L’essai est concluant, mais la THT était trop élevée (18KV) en 819 L et l’image un peu large. Je ne vais pas chercher à persévérer sur ce standard, je fais directement la mise au point en 625 L.




Installation définitive. Ouf ! tout tiens sous la cage métallique de blindage.

Cerclé en jaune, l’enroulement destiné aux impulsions de retour ligne du comparateur de phase, est réalisé d’une dizaine de spires en fil de câblage isolé bobiné autour du noyau.







La valeur de la THT atteint alors les 20KV et je dois adopter la solution radicale d’ajouter une résistance de 47K en série avec celle de polarisation de la G2 de l’ EL300 (une 3K3), puis d’ajouter un condensateur de 22NF en parallèle sur le 2.2NF déjà présent en découplage.

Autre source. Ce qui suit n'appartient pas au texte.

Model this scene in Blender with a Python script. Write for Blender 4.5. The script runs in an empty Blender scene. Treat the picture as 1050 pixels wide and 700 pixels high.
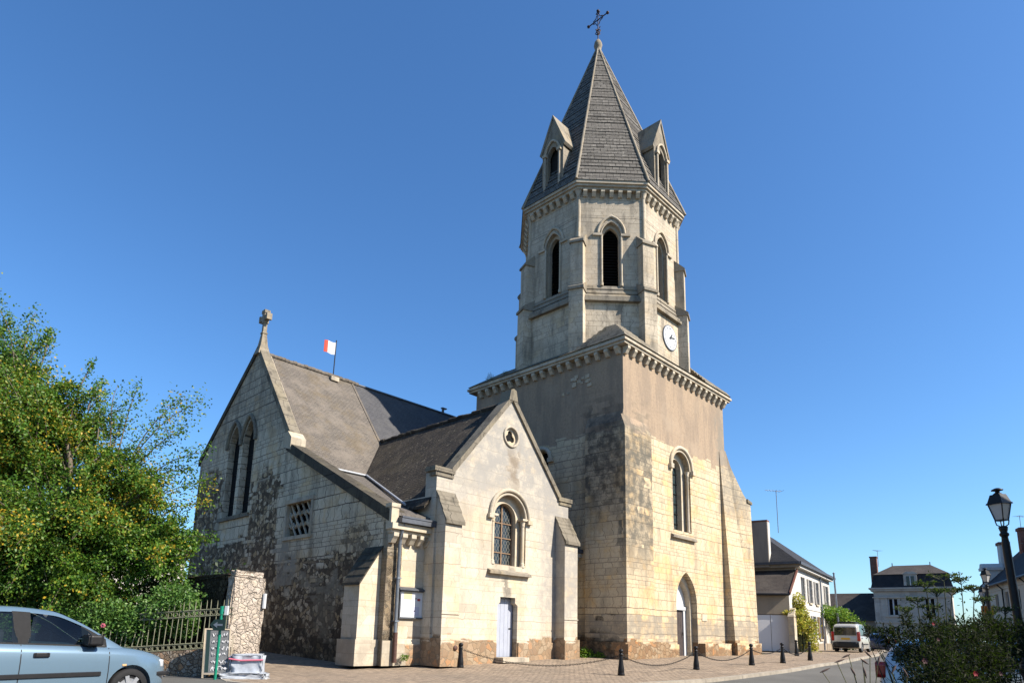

Cerclés en jaune, le 270 NF mis en parallèle sur le condensateur de S en série avec le déviateur ligne (diminution de la largeur et de l’effet de «pincement» sur les deux côtés de l’image) ainsi que le 100PF à la place du 200PF d’origine (condensateur d’accord) .




Après divers remplacement de condensateurs et résistances ajustables, je suis parvenu à obtenir ce très bon résultat. La géométrie est parfaite et l'image est lumineuse malgré une mesure de débit faible du tube image. Merci au passage aux amis du forum Radiofil pour m'avoir fournit divers renseignements ainsi que la documentation technique.




Finalement, je n’ai pas eu à remplacer énormément de composants, tous les chimiques de filtrage de l’alimentation HT sont encore bons et ont parfaitement tenu au redémarrage, malgré plusieurs dizaines d’années de sommeil.




Pour ce qui est de l’ébénisterie, les angles supérieurs du cadre supportant la vitre de protection du tube étaient endommagés et le plastique avait jaunit. J’en ai donc profité, après masticage, pour le repeindre entièrement. J’ai aussi trouvé un jonc doré à recoller sur le pourtour de la caisse comme à l’origine.


Voilà, c'est une nouvelle résurrection qui aura permis une fois encore la révélation de ce superbe échantillon de notre patrimoine audiovisuel.




Je viens également de me rappeler que j'avais un jolis porte clef Grammont à y accrocher.